Adana son yılların en sıcak günlerini yaşıyor. Sıcaklar özellikle yaşlılar ile astım gibi nefes sorunu bulunanları olumsuz etkiliyor. Uzmanlar, vatandaşların mümkün olduğu kadar sabah erken ve öğleden sonra serin saatlerde dışarı çıkmalarını tavsiye ediyor. Havaların bu kadar sıcak olması boğulmaları da beraberinde getiriyor. Sıcaktan bunalıp kanala giren çocuklar, çoğu zaman ya boğuluyor ya da boğulma tehlikesi yaşarken kurtarılıyor.
*****
Boğulmaların önüne geçilmesi için polis ve zabıtalar kadar ailelere de büyük sorumluluklar düşüyor. Hava ne kadar sıcak olursa olsun, ailelerin çocukların kanala girmemesi konusunda önlemlerini alması gerekiyor. Yıllardır alınan bu kadar önleme rağmen boğulmaların önüne geçilmemesi ailelerin bu konuda ne kadar yetersiz kaldığını da gözler önüne seriyor. Kavuran sıcaklar, anne ve babaların yüreklerini kavurmadan önlem alınırsa, böylece üzücü bir sonuçla da karşılaşmamış olursunuz.
*****
Sıcak havalar insanları olduğu kadar doğayı da etkiliyor. Pikniğe giden ailelerin bıraktığı en küçük bir şişe bile güneşin etkisiyle yangına yol açabiliyor.
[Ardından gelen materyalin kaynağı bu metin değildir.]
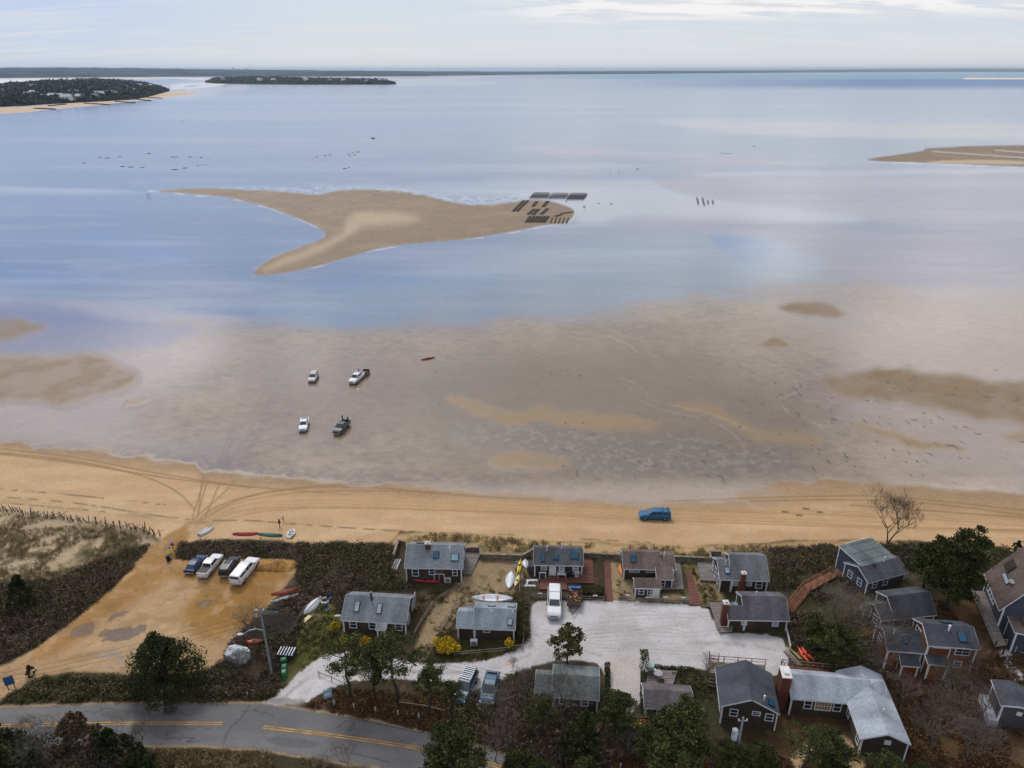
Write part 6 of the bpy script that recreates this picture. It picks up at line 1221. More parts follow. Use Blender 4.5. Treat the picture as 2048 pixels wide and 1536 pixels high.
def plant(key, fn, p, sc_=1.0, label='', cat='tree', group=None, rz=None, dz=0, name=None, sz=None):
    if key not in protos: o = fn(); protos[key] = o
    else: o = copy_tree(protos[key])
    g = G(*p); o.location = (g.x, g.y, g.z + dz); o.rotation_euler = (0, 0, (p[0] * 1.7) % 6.28 if rz is None else rz); o.scale = (sc_, sc_, sc_ * (sz or 1))
    for k in ('group', 'label'):
        if k in o: del o[k]
    if name: o.name = name
    tag(o, label, cat, group); return o
PN = {i: (lambda i=i: pine_proto(10 + i, 10, [3.4, 3.0, 3.8, 2.6][i], [.50, .45, .55, .5][i])) for i in range(4)}
DP = lambda: pine_proto(31, 10, 4.3, .2, 190, .21, leafmat('pine_dense', (.028, .036, .012), (.066, .074, .020), (.10, .10, .030)), .03, 30)
DP2 = lambda: pine_proto(37, 9, 3.2, .28, 170, .20, leafmat('pine_dense', (.028, .036, .012), (.066, .074, .020)), .05, 26)
CD = lambda: cedar_proto(41, 9.4, 6.2, 18000, .23, None, 0.0, .6, 110); CD2 = lambda: cedar_proto(43, 7, 2.6, 6000, .24); CDB = lambda: cedar_proto(45, 7, 2.6, 6000, .22, brownL)
BT = {i: (lambda i=i: bare_proto(60 + i, 8, [.62, .75, .55][i], [mat('bark_ash', (.15, .12, .10), .95, .1, var=.25, vs=3), greybark, twigp][i], 5, [2, 2, 1][i])) for i in range(3)}
tg = 'pines along the road'
plant('p0', PN[0], (700, 1392), 1.0, 'leaning open-crowned pine nearest the light blue sign', group=tg, rz=2.5)
plant('p1', PN[1], (752, 1395), .95, 'slim open pine just right of the sign-side pine', group=tg)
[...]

Söndürülmemiş bir piknik ateşi ardından esen rüzgarla büyük bir orman yangınına neden olabiliyor. Bu yüzden kavuran sıcakların yaşandığı Adana’da gerek boğulmaların gerekse orman yangınlarının önüne geçmemiz gerekiyor. Pikniğe gidildiğinde bile en küçük bir duman belirtisini hemen 177’yi arayıp bildirirsek, büyük bir yangını daha başlamadan söndürmüş oluruz.
*****
Pikniğe giden aileler, özellikle orman bölgelerinde yangına mahal verecek şekilde bir ateş yakmamalı çevresinde yakanlar var ise onları da uyarmalıdır. Çünkü bu bir insanlık görevidir. Gerek kanallara serinlemek için giren çocukların engellenmesi gerekse orman yangınlarına karşı gerekli önlemlerin alınması konusunda elimizden gelen gayreti göstermeliyiz. Varlıklarımız elden gitmeden!